Candle patterns appear everyday but do not always match the textbook definition, this is a practical look at the powerful Rising Three Methods.
Candlestick indications are great. They give powerful insight to the market, its condition and the direction of prices. Most candlestick patterns are well discussed in books and on the Internet. The problem, in most cases, is that the patterns used for educational purposes are, quite literally, textbook examples. What I mean is, they are perfect easy to spot versions of what the pattern is and not what you will find in the market most days; hard to read patterns and/or patterns that don’t quite fit the textbook definition.
The pattern I want to discuss today is the Rising Three Methods. The Rising Three Methods is a continuation pattern often found with market rallies. It consists of 5 candles including two long green candles and three small red candles. The first candle is a long green one, it indicates a strong upward movement in the market. The next three candles are small and red and form within the body of the first. They indicate consolidation. The next candle is another long green candle that forms within the body of the first, engulfs all three red candles and closes at a new high. It indicates the rally is still on and confirms higher prices to come.
In practice you will find a Rising Three Methods that looks just like the textbook, but not always. In fact, the US broad market index S&P 500 is forming a variation of the pattern I will call Rising One Method. Take a look at the chart below. The SPY S&P 500 index tracking stock has formed a long green candle, a small red candle and then another long green candle that breaks to a new high.
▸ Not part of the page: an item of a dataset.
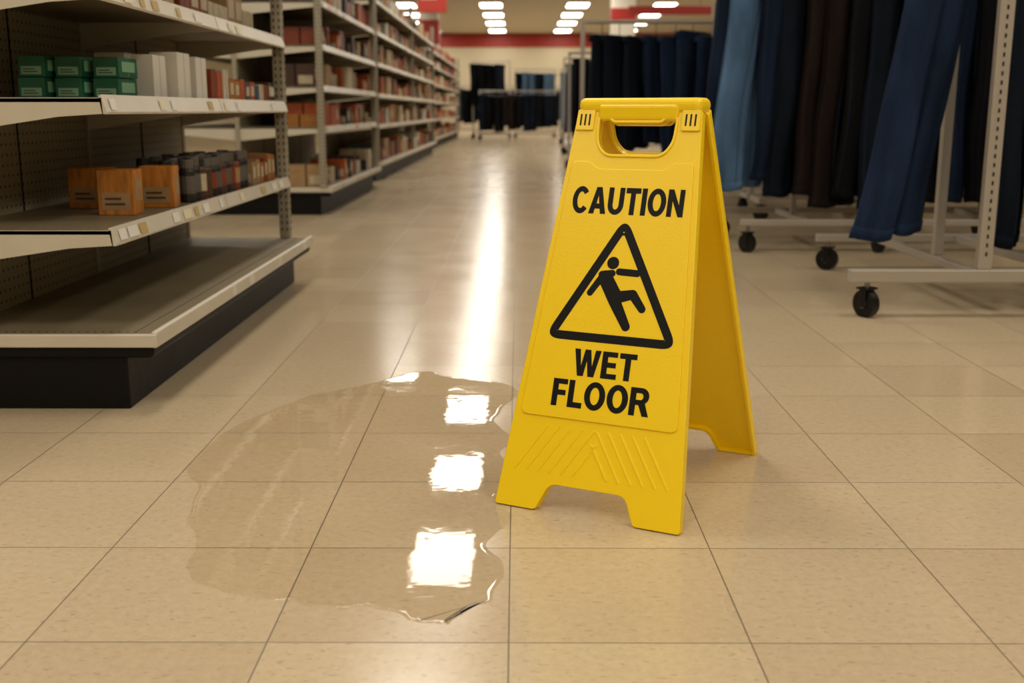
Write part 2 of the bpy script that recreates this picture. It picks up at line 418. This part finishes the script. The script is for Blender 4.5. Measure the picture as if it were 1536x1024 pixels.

The pattern has all the hallmarks of a Rising Three Methods except there is only one red candle. The difference between the two, the textbook version and this one, is slim. Both indicate continuation.
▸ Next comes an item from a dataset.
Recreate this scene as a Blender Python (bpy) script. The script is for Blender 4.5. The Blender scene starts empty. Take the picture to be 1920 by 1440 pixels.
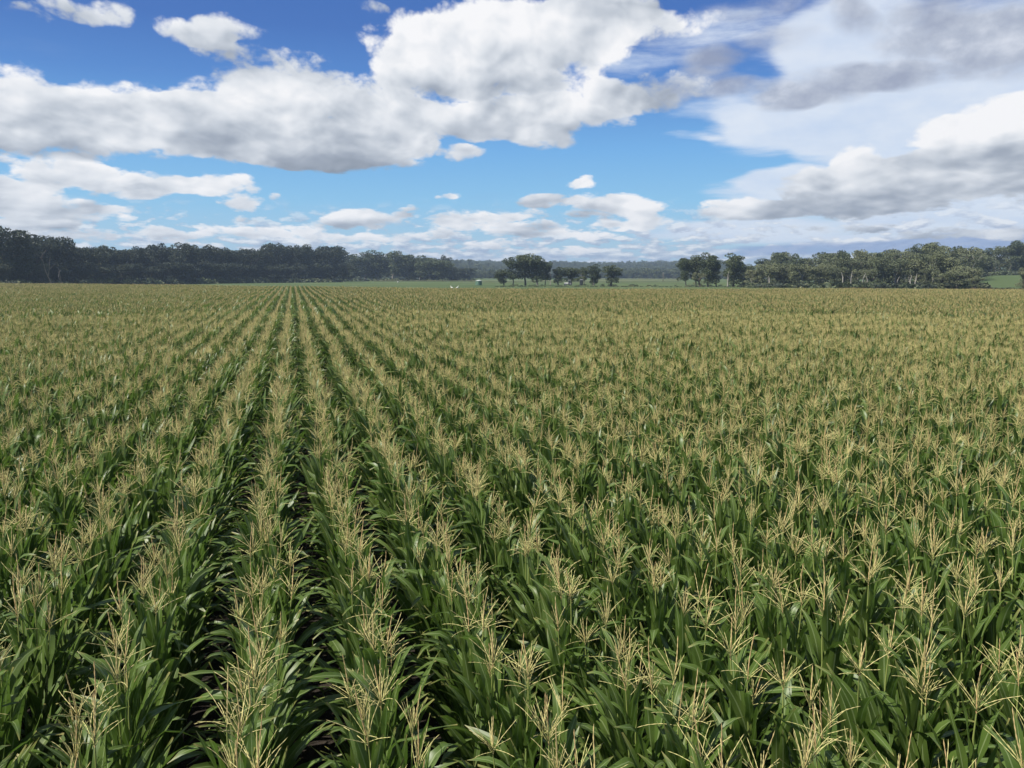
import bpy, math, random
import numpy as np
from mathutils import Vector, Matrix

random.seed(11)
RNG = np.random.default_rng(11)
C = bpy.context.scene.collection
SC = bpy.context.scene

# ------------------------------------------------------------------ camera
F = 1598.0                      # focal length in photo pixels (1920 wide)
PITCH = math.radians(7.3)
HEAD = math.radians(14.34)      # camera heading, clockwise from +Y (the crop rows run along +Y)
CZ = 4.75
cam = bpy.data.cameras.new("camera")
cam.sensor_width = 36.0
cam.lens = 36.0 * F / 1920.0
cam.clip_start = 0.1
cam.clip_end = 12000
cam_o = bpy.data.objects.new("camera", cam)
C.objects.link(cam_o)
cam_o.location = (0, 0, CZ)
cam_o.rotation_euler = (math.radians(90) - PITCH, 0, -HEAD)
SC.camera = cam_o


def az_of(px):
    return math.atan((px - 960.0) / F * math.cos(PITCH))


def place(px, d):
    """ground point d metres from the camera in the direction of photo column px"""
    a = az_of(px) + HEAD
    return d * math.sin(a), d * math.cos(a)


def z_at(px, py, d):
    """height that shows at photo row py when d metres away (small angles about the horizon)"""
    return CZ + (515.3 - py) / F * d * math.cos(az_of(px))


def d_at(px, py, z=0.0):
    return (CZ - z) * F / ((py - 515.3) * math.cos(az_of(px)))


# ------------------------------------------------------------------ sun, sky, exposure
SUN_EL = math.radians(52)
SUN_AZ = HEAD + math.radians(-118)      # clockwise from +Y: left of the view, a little behind
sun = bpy.data.lights.new("sun", 'SUN')
sun.energy = 5.0
sun.angle = math.radians(0.53)
sun.color = (1.0, 0.945, 0.84)
sun_o = bpy.data.objects.new("sun", sun)
C.objects.link(sun_o)
sd = Vector((math.sin(SUN_AZ) * math.cos(SUN_EL), math.cos(SUN_AZ) * math.cos(SUN_EL), math.sin(SUN_EL)))
sun_o.rotation_euler = sd.to_track_quat('Z', 'Y').to_euler()

EXPO = 0.52
SC.view_settings.view_transform = 'Standard'
SC.view_settings.look = 'None'
SC.view_settings.exposure = EXPO
SC.view_settings.gamma = 1.0
SC.view_settings.use_curve_mapping = False


class NT:
    """tiny helper for building node trees"""

    def __init__(s, tree):
        s.t = tree
        s.n = tree.nodes
        s.l = tree.links

    def new(s, typ, **kw):
        n = s.n.new(typ)
        for k, v in kw.items():
            setattr(n, k, v)
        return n

    def put(s, sock, v):
        if v is None:
            return
        if isinstance(v, bpy.types.NodeSocket):
            s.l.new(v, sock)
        elif isinstance(v, (int, float)):
            try:
                sock.default_value = v
            except (TypeError, ValueError):
                sock.default_value = [v] * len(sock.default_value)
        else:
            v = tuple(v)
            n = len(sock.default_value)
            sock.default_value = v[:n] if len(v) >= n else v + (1.0,) * (n - len(v))

    def m(s, op, a, b=None, c=None, clamp=False):
        n = s.new('ShaderNodeMath', operation=op, use_clamp=clamp)
        s.put(n.inputs[0], a)
        s.put(n.inputs[1], b)
        if c is not None:
            s.put(n.inputs[2], c)
        return n.outputs[0]

    def v(s, op, a, b=None, c=None):
        n = s.new('ShaderNodeVectorMath', operation=op)
        s.put(n.inputs[0], a)
        s.put(n.inputs[1], b)
        if c is not None:
            s.put(n.inputs[2], c)
        return n.outputs['Value'] if op in ('DOT_PRODUCT', 'LENGTH') else n.outputs[0]

    def xyz(s, x=0.0, y=0.0, z=0.0):
        n = s.new('ShaderNodeCombineXYZ')
        for i, q in enumerate((x, y, z)):
            s.put(n.inputs[i], q)
        return n.outputs[0]

    def sep(s, vec):
        n = s.new('ShaderNodeSeparateXYZ')
        s.put(n.inputs[0], vec)
        return n.outputs

    def mix(s, fac, a, b, blend='MIX'):
        n = s.new('ShaderNodeMix', data_type='RGBA', blend_type=blend)
        s.put(n.inputs[0], fac)
        s.put(n.inputs[6], a)
        s.put(n.inputs[7], b)
        return n.outputs[2]

    def noise(s, vec, scale, detail=4, rough=0.5, dim='3D', dist=0.0, col=False):
        n = s.new('ShaderNodeTexNoise', noise_dimensions=dim)
        s.put(n.inputs['Vector'], vec)
        n.inputs['Scale'].default_value = scale
        n.inputs['Detail'].default_value = detail
        n.inputs['Roughness'].default_value = rough
        n.inputs['Distortion'].default_value = dist
        return n.outputs['Color' if col else 'Fac']

    def step(s, x, a, b):
        n = s.new('ShaderNodeMapRange', interpolation_type='SMOOTHSTEP')
        s.put(n.inputs[0], x)
        n.inputs[1].default_value = a
        n.inputs[2].default_value = b
        return n.outputs[0]

    def ramp(s, fac, stops):
        n = s.new('ShaderNodeValToRGB')
        s.put(n.inputs[0], fac)
        e = n.color_ramp.elements
        while len(e) < len(stops):
            e.new(0.5)
        for q, (p, c) in zip(e, stops):
            q.position = p
            q.color = tuple(c) + (1.0,) if len(c) == 3 else c
        return n.outputs[0]


def lin(r, g, b):
    def f(c):
        c /= 255.0
        return c / 12.92 if c <= 0.04045 else ((c + 0.055) / 1.055) ** 2.4
    return (f(r), f(g), f(b))


# clouds, as lobes: (x, y, half width, half height, weight, brightness) at the photo's columns and rows;
# they are turned into azimuth and elevation angles of the sky below
CUMULUS = [
    # long band, left to centre
    (-60, 190, 210, 80, 1.0, .66), (60, 215, 170, 62, 1.0, .72), (90, 275, 190, 22, .8, .38),
    (215, 212, 120, 74, .95, .78), (330, 235, 150, 58, .85, .62), (520, 150, 120, 66, .8, .46),
    (470, 225, 170, 80, 1.1, .74), (640, 225, 180, 82, 1.1, .68), (560, 275, 210, 40, 1.0, .26),
    (640, 300, 120, 26, .8, .30), (760, 272, 70, 40, .9, .74),
    (770, 95, 90, 80, 1.1, .95), (900, 90, 170, 85, 1.15, .80), (1040, 70, 150, 72, 1.1, .84),
    (900, 152, 170, 26, .6, .36), (1210, 40, 150, 34, .7, .72), (1130, 8, 110, 30, .8, .60),
    (900, 210, 180, 46, .85, .66), (1090, 185, 130, 56, .85, .76), (1230, 165, 110, 36, .5, .45),
    (1010, 262, 60, 24, .7, .6), (870, 284, 46, 20, .7, .6), (960, 235, 120, 30, .8, .52),
    # small ones high up
    (375, 48, 100, 30, .82, .70), (400, 84, 44, 34, .62, .55), (165, 6, 105, 28, .7, .6), (75, 28, 80, 22, .42, .5),
    (705, 6, 24, 14, .4, .6),
    # second tier, left
    (120, 318, 95, 26, .9, .80), (250, 340, 130, 30, 1.0, .80), (400, 345, 95, 25, 1.0, .84), (455, 384, 44, 17, .9, .70),
    (30, 355, 85, 40, 1.0, .72), (110, 392, 130, 26, .9, .62), (40, 415, 110, 20, .8, .5), (240, 412, 24, 9, .6, .7),
    (515, 376, 14, 14, .45, .6), (20, 300, 60, 14, .3, .5),
    # low ones over the trees
    (290, 436, 60, 14, .6, .75), (350, 446, 60, 12, .5, .8), (430, 436, 60, 16, .65, .92), (500, 442, 50, 14, .55, .9), (575, 436, 70, 18, .65, .98), (180, 440, 80, 14, .45, .7),
    (690, 408, 80, 19, .82, .74), (625, 418, 40, 12, .6, .6), (828, 376, 22, 9, .62, .8), (840, 370, 20, 10, .62, .92), (880, 418, 100, 23, .85, .74),
    (1030, 379, 66, 15, .7, .45), (1078, 352, 26, 11, .6, .80), (1092, 345, 24, 12, .62, .95), (1108, 353, 20, 8, .5, .9), (1120, 392, 62, 25, .85, .66), (1190, 388, 66, 22, .95, .92),
    (1215, 416, 45, 14, .8, .86), (800, 440, 60, 10, .5, .6), (1000, 440, 90, 12, .5, .7), (1110, 446, 60, 10, .6, .9),
    (985, 405, 50, 12, .7, .7), (760, 395, 30, 10, .6, .6), (1010, 425, 70, 10, .6, .7), (700, 445, 70, 10, .6, .8), (930, 462, 60, 8, .55, .85),
    (470, 412, 40, 8, .4, .5), (1150, 425, 60, 10, .6, .8), (60, 440, 90, 12, .6, .7), (1080, 470, 70, 8, .5, .8),
    # right
    (1900, 225, 150, 46, 1.2, .98), (1790, 262, 90, 40, 1.0, .90), (1880, 292, 170, 24, 1.0, .38),
    (1610, 300, 54, 44, 1.1, .94), (1660, 345, 140, 52, 1.1, .58), (1790, 335, 150, 50, 1.0, .56), (1540, 355, 80, 36, 1.0, .60),
    (1580, 388, 200, 18, .9, .34), (1380, 393, 80, 20, .9, .66), (1470, 400, 60, 16, .7, .5), (1930, 340, 90, 44, .9, .5),
    (1510, 428, 60, 10, .6, .5), (1620, 424, 60, 12, .6, .5), (1760, 438, 80, 14, .6, .52), (1880, 436, 70, 14, .6, .55),
]
# flat grey sheets, right side: same layout
SHEETS = [
    (1600, 30, 60, 46, .9, .0), (1780, 55, 170, 75, 1.0, .0), (1940, 70, 170, 90, 1.0, .0), (1560, 160, 130, 40, 1.0, .0),
    (1700, 145, 130, 30, .9, .0), (1480, 190, 70, 22, .8, .0), (1345, 112, 70, 30, .75, .0), (1290, 165, 130, 34, .8, .0), (1180, 60, 120, 40, .5, 0), (1400, 175, 90, 24, .6, 0),
    (1450, 70, 90, 34, .4, .0), (1400, 15, 120, 26, .5, .0),
]
# thin bright veil
VEIL = [
    (1800, 240, 360, 170, 1.2, 0), (1530, 190, 200, 110, .8, 0), (1420, 235, 130, 36, .5, 0), (1700, 60, 300, 90, .9, 0), (1560, 90, 110, 110, 1.0, 0), (1480, 245, 190, 46, .8, 0), (1470, 335, 100, 22, .9, 0),
    (1500, 360, 180, 40, 1.1, 0), (1700, 430, 480, 44, 1.3, 0), (1830, 380, 280, 60, 1.2, 0), (1280, 255, 60, 10, .5, 0),
    (1640, 20, 90, 60, .7, 0), (1350, 430, 200, 26, .8, 0), (1900, 100, 300, 120, .8, 0), (1180, 100, 190, 40, .40, 0), (1350, 50, 150, 44, .6, 0), (1330, 205, 100, 22, .4, 0),
]


def ang(px, py):
    """azimuth and elevation in degrees, relative to the camera heading, of a photo point"""
    x, y = (px - 960) / F, (720 - py) / F
    cp, sp = math.cos(PITCH), math.sin(PITCH)
    fx, fy, fz = x, cp + y * sp, -sp + y * cp
    return math.degrees(math.atan2(fx, fy)), math.degrees(math.atan2(fz, math.hypot(fx, fy)))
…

So, now that a pattern has been identified how do you trade it? You can jump into a trade like this as soon as the signal confirms with a reasonable chance of profiting. The key is to keep resistance targets in mind, and to project take-profit levels based on the Rising Three Methods pattern and the rally leading up to it. In this case the underlying index, the S&P 500, rallied 100 points from a low to the high of the pattern. If you project 100 points from the high of the pattern you get a target of 2,880 and the all-time high.
The caveat is a potential resistance level at 2,800. More cautious traders may wait for this resistance level to break before entering a trade. In this case a trade could be entered when the resistance breaks, or when prices retreat to retest that level (resistance) for new support after the break out occurs.